Start of GIVEN MATERIAL

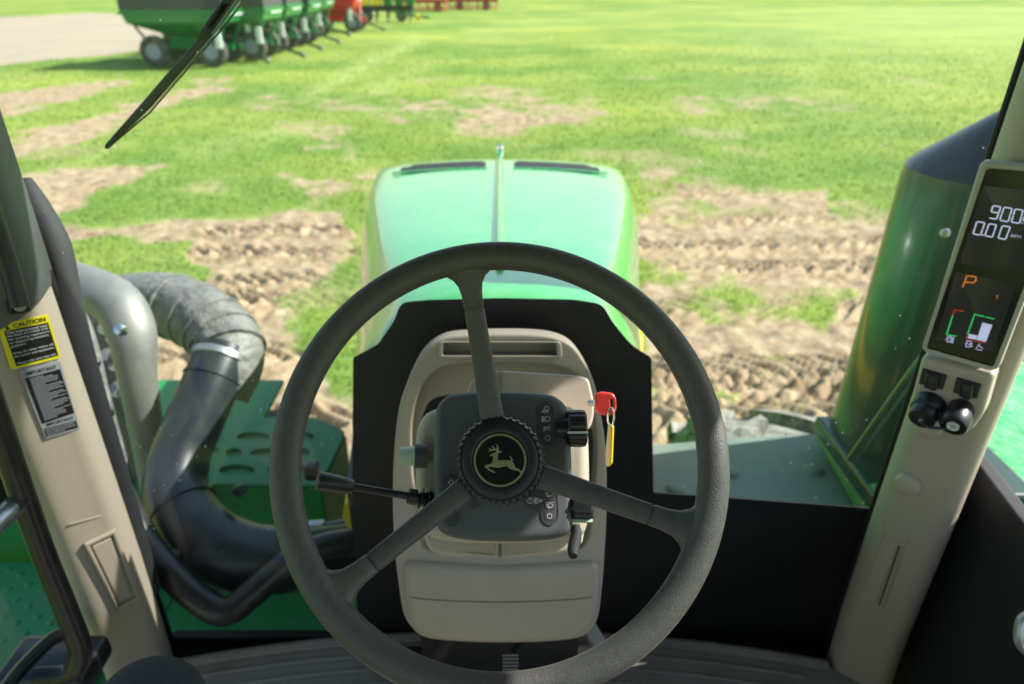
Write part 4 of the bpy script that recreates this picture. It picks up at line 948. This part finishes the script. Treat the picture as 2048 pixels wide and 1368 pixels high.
MB().lathe([(.024, -.005), (.0245, .012), (.0225, .016), (.021, .017), (.021, .030), (.019, .034), (0, .035)], c1, dn, 32, mod=lambda i, j: 1.0 if j % 4 else .975).build('round_cap', M_black, so)
MB().lathe([(0, .003), (.004, .002), (.004, -.002), (0, -.003)], c1 + dn * .037, dn, 12).build('strap_pin', M_steel, so)
MB().tube([c1 + dn * .038, c1 + dn * .045 + PS.u * .012, c1 + dn * .040 + PS.u * .030 + Vector((0, 0, .002)), c1 + dn * .03 + PS.u * .044], .0025, 8, 5).build('cap_strap', M_black, so)
c2 = PS.hit(1922, 818, .0)
MB().lathe([(.017, -.01), (.018, .010), (.0205, .016), (.0205, .036), (.0185, .040), (.013, .0405), (.012, .038), (0, .038)], c2, dn, 40, mod=lambda i, j: 1.0 if j % 2 else .965).build('ribbed_cap', M_black, so)
MB().lathe([(.0045, .039), (.0052, .0415), (.0085, .0415), (.0088, .039)], c2, dn, 24).build('centre_ring', M_white, so)
MB().tube([c2 + dn * .02 - PS.u * .012, c2 + dn * .022 - PS.u * .028 - PS.v * .006], [.006, .003], 8, 1).build('cap_strap', M_black, so)

# ---- dashboard tower
tw = empty('dashboard_tower', (0, .9, 1.9), T)
Pa, Pb = Yp(1000, 1290, .80), Yp(1000, 670, .95)
nt = Vector((0, -(Pb - Pa).z, (Pb - Pa).y)).normalized()
PT = PL((Pa + Pb) / 2, nt)
outer = smooth2([(822, 1255), (806, 1225), (797, 1170), (789, 1100), (785, 1000), (788, 900), (797, 820), (812, 770), (833, 722), (858, 692), (892, 675), (940, 670), (1000, 668), (1060, 669), (1105, 674), (1140, 688), (1166, 718), (1188, 765), (1202, 830), (1212, 900), (1214, 1000), (1210, 1100), (1203, 1190), (1193, 1245), (1165, 1274), (1100, 1284), (1000, 1287), (900, 1283), (848, 1275)], 4)
arch = smooth2([(838, 1060), (842, 1088), (858, 1102), (930, 1112), (1000, 1114), (1080, 1111), (1150, 1102), (1174, 1084), (1184, 1040), (1193, 930), (1192, 860), (1180, 795), (1158, 755), (1128, 737), (1080, 729), (1000, 727), (920, 729), (878, 737), (850, 765), (832, 810), (824, 860), (826, 950)], 4)
slot = rnd([(884, 686), (1114, 684), (1117, 712), (881, 712)], 5)
slab('tower_shell', PT, [outer, arch, slot], .05, .0045, M_beige, tw, res=4)
hole = smooth2([(838, 1090), (1000, 1120), (1170, 1095), (1192, 1000), (1192, 900), (1175, 830), (1140, 800), (1000, 792), (880, 795), (846, 830), (834, 900), (830, 1000)], 5)
slab('inner_cove', PT, [smooth2([(820, 1110), (1000, 1125), (1190, 1110), (1205, 900), (1190, 780), (1150, 722), (1000, 716), (870, 722), (822, 800), (812, 950)], 4), hole], .03, .008, M_beige, tw, off=-.035)
slab('tower_back', PT, [[(p[0], p[1]) for p in rnd([(830, 1230), (820, 800), (870, 700), (1140, 700), (1190, 800), (1190, 1230)], 20)]], .01, .001, M_blackm, tw, off=-.085)
slab('slot_frame', PT, [rnd([(878, 683), (1122, 683), (1125, 717), (875, 717)], 8), rnd([(887, 686), (1112, 686), (1114, 711), (885, 711)], 4)], .004, .0018, M_beige2, tw, off=.0025)
slab('slot_floor', PT, [rnd([(880, 685), (1120, 685), (1120, 715), (880, 715)], 4)], .01, .002, M_beige, tw, off=-.028)
slab('knee_panel', PT, [rnd([(806, 1128, 20), (1000, 1140), (1200, 1128, 20), (1198, 1195, 2), (1188, 1250), (1160, 1276), (1100, 1285), (1000, 1290), (900, 1285), (850, 1276), (820, 1252), (811, 1197, 2)], 16)], .055, .012, M_beige, tw, off=.014, res=5)
MB().stroke(PT, [(822, 1195), (850, 1198), (910, 1202), (1000, 1204), (1090, 1202), (1150, 1198), (1184, 1194)], 2.0, .0138, .0004).build('panel_seam', M_blackm, tw)

# ---- steering column cover and switch pod
PC = elev(1008, 950, .80, 42)
colc = empty('column_cover', PC.o, T)
slab('cover_body', PC, [smooth2([(836, 1040), (829, 960), (829, 880), (838, 842), (862, 818), (930, 806), (1000, 804), (1110, 806), (1152, 815), (1174, 838), (1180, 900), (1181, 1010), (1176, 1052), (1160, 1074), (1100, 1084), (1000, 1088), (900, 1084), (852, 1070)], 3)], .10, .014, M_beige2, colc, res=4)
PC2 = elev(1008, 950, .84, 42)
slab('cover_lower', PC2, [rnd([(846, 1050), (998.5, 1050), (998.5, 1116), (900, 1113), (862, 1104, 12), (850, 1085)], 4)], .08, .006, M_beige, colc)
slab('cover_lower', PC2, [rnd([(1001.5, 1050), (1172, 1050), (1166, 1085), (1146, 1104, 12), (1100, 1112), (1001.5, 1116)], 4)], .08, .006, M_beige, colc)
PC3 = elev(1050, 800, .90, 34)
slab('cover_upper', PC3, [rnd([(1001, 741, 2), (1160, 751, 10), (1178, 757, 12), (1188, 800), (1189, 830), (1180, 862, 14), (1120, 862), (1001, 862, 2)], 12)], .10, .004, M_beige2, colc, res=4)
slab('cover_upper', PC3, [rnd([(998.5, 741, 2), (960, 747), (938, 768), (932, 800), (930, 860), (998.5, 862, 2)], 8)], .10, .004, M_beige2, colc)
MB().tube([PC.at(0, -.02, -.08), PC.at(0, -.03, -.30)], .05, 20, 1).build('steering_shaft', M_blackm, colc)
PP = elev(1008, 930, .740, 42)
pod = empty('switch_pod', PP.o, T)
podo = smooth2([(868, 1010), (866, 930), (868, 850), (872, 815), (888, 794), (916, 784), (1000, 780), (1088, 785), (1118, 795), (1136, 818), (1142, 870), (1146, 960), (1149, 1030), (1144, 1058), (1126, 1074), (1080, 1082), (1000, 1084), (930, 1080), (890, 1070), (873, 1052)], 3)
slab('pod_body', PP, [podo], .045, .010, M_pod, pod, res=5)
def recess(name, ol, key=None):
    slab(name, PP, [ol], .0010, .0004, M_pod2, pod, off=.0008)
    q = ol; cxs = sum(p[0] for p in q) / len(q); cys = sum(p[1] for p in q) / len(q)
    mb = MB(); mb.stroke(PP, ol, 1.1, .0004, .0009, closed=True); return mb.build('recess_edge', M_pod, pod)
recess('switch_strip', smooth2([(1075, 826), (1079, 812), (1092, 803), (1104, 812), (1108, 828), (1112, 870), (1110, 882), (1097, 891), (1085, 884), (1080, 870)], 4))
recess('switch_strip', smooth2([(886, 1000), (886, 965), (890, 954), (902, 948), (914, 954), (919, 968), (920, 1000), (918, 1040), (908, 1052), (896, 1050), (888, 1040)], 4))
recess('switch_strip', rnd([(1046, 985, 8), (1114, 975, 8), (1117, 1030, 16), (1112, 1046, 12), (1098, 1051, 10), (1084, 1040, 8), (1083, 1020, 8), (1058, 1017, 12)], 10))
slab('badge_recess', PP, [rnd([(935, 1000), (960, 990), (965, 1010), (945, 1020)], 6)], .0010, .0004, M_pod2, pod, off=.0008)
def zA(pts): return [(1060 + x / 12.44, 790 + y / 12.44) for x, y in pts]
def zB(pts): return [(1040 + x / 12.8, 970 + y / 12.8) for x, y in pts]
for cx, cy in ((1091, 819), (1093, 838), (1094, 857), (1095, 876), (902, 965), (903, 990), (1097, 987), (1099, 1010), (1099, 1032), (1068, 1001)):
    w_ = 10 if cx != 1068 else 19
    slab('lamp_window', PP, [rnd([(cx - w_, cy - 8), (cx + w_, cy - 8), (cx + w_, cy + 8), (cx - w_, cy + 8)], 2)], .0006, .0002, M_key, pod, off=.0012)
IO = .0013
def icon(name, strokes, w=1.3):
    m = MB()
    for s_ in strokes:
        pts, cl = (s_[0], True) if isinstance(s_, tuple) else (s_, False); m.stroke(PP, pts, w, IO, .0003, closed=cl)
    return m.build(name, M_icon, pod)
icon('worklight_icon', [(zA([(345, 345), (375, 295), (410, 280), (450, 290), (470, 325), (462, 370), (445, 385), (380, 360)]),), zA([(340, 365), (290, 435)]), zA([(358, 375), (322, 437)]), zA([(382, 385), (352, 438)]), zA([(408, 390), (382, 438)]), zA([(430, 398), (412, 438)]), zA([(450, 400), (440, 438)])], 1.1)
icon('headlight_icon', [(zA([(385, 540), (385, 655), (430, 660), (480, 645), (505, 600), (480, 550), (430, 532)]),)] + [zA([(290, 542 + k * 24), (360, 542 + k * 24)]) for k in range(6)], 1.2)
icon('parking_light_icon', [zA([(345, 905), (348, 800), (400, 800), (418, 820), (415, 850), (395, 865), (355, 865)]), zA([(345, 905), (355, 800)])], 1.7)
icon('parking_light_rays', [zA([(440, 800), (492, 768)]), zA([(445, 820), (512, 820)]), zA([(438, 845), (494, 876)])], 1.0)
icon('off_ring_icon', [(zA([(436 + 57 * math.cos(a), 1070 + 57 * math.sin(a)) for a in np.linspace(0, 2 * math.pi, 20, False)]),)], 1.4)
icon('off_ring_icon', [(zB([(756 + 60 * math.cos(a), 796 + 60 * math.sin(a)) for a in np.linspace(0, 2 * math.pi, 20, False)]),)], 1.4)
icon('wiper_interval_icon', [zB([(655, 450), (712, 450)]), zB([(728, 450), (788, 450)]), zB([(804, 450), (860, 450)]), (zB([(665, 515), (710, 485), (765, 478), (820, 488), (852, 512), (800, 585), (765, 575), (712, 585)]),), zB([(700, 495), (755, 610)]), zB([(720, 485), (762, 585)])], 1.0)
icon('wiper_icon', [zB([(650, 210), (690, 195), (745, 290)]), zB([(650, 210), (705, 300), (745, 272), (785, 288), (828, 232)]), zB([(740, 290), (742, 316)])], 1.0)
icon('washer_icon', [(zB([(178, 402), (215, 375), (268, 366), (325, 376), (355, 402), (315, 468), (268, 458), (220, 468)]),), zB([(208, 350), (225, 325), (250, 325), (268, 350), (268, 470)]), zB([(268, 350), (285, 325), (310, 325), (330, 350)])], .9)
icon('push_icon', [zB([(380, 322), (380, 480)]), zB([(400, 330), (400, 470)]), (zB([(420, 340), (465, 340), (465, 466), (420, 466)]),), zB([(485, 400), (572, 400)]), zB([(540, 362), (485, 400), (540, 438)]), zB([(570, 372), (530, 400), (570, 428)])], 1.1)
def zC(pts): return [(620 + x / 6.513, 860 + y / 6.513) for x, y in pts]
icon('arrow_icon', [(zC([(1838, 645), (1878, 688), (1855, 688), (1855, 715), (1822, 715), (1822, 688), (1798, 688)]),)], 1.1)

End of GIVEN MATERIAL

## SET PROBLEM
Take the material above from its first line through the line holding "MB().tube([c2 + dn" and set it down exactly, without the pictures.

## CORRECT OUTPUT
Write part 4 of the bpy script that recreates this picture. It picks up at line 948. This part finishes the script. Treat the picture as 2048 pixels wide and 1368 pixels high.
MB().lathe([(.024, -.005), (.0245, .012), (.0225, .016), (.021, .017), (.021, .030), (.019, .034), (0, .035)], c1, dn, 32, mod=lambda i, j: 1.0 if j % 4 else .975).build('round_cap', M_black, so)
MB().lathe([(0, .003), (.004, .002), (.004, -.002), (0, -.003)], c1 + dn * .037, dn, 12).build('strap_pin', M_steel, so)
MB().tube([c1 + dn * .038, c1 + dn * .045 + PS.u * .012, c1 + dn * .040 + PS.u * .030 + Vector((0, 0, .002)), c1 + dn * .03 + PS.u * .044], .0025, 8, 5).build('cap_strap', M_black, so)
c2 = PS.hit(1922, 818, .0)
MB().lathe([(.017, -.01), (.018, .010), (.0205, .016), (.0205, .036), (.0185, .040), (.013, .0405), (.012, .038), (0, .038)], c2, dn, 40, mod=lambda i, j: 1.0 if j % 2 else .965).build('ribbed_cap', M_black, so)
MB().lathe([(.0045, .039), (.0052, .0415), (.0085, .0415), (.0088, .039)], c2, dn, 24).build('centre_ring', M_white, so)
MB().tube([c2 + dn * .02 - PS.u * .012, c2 + dn * .022 - PS.u * .028 - PS.v * .006], [.006, .003], 8, 1).build('cap_strap', M_black, so)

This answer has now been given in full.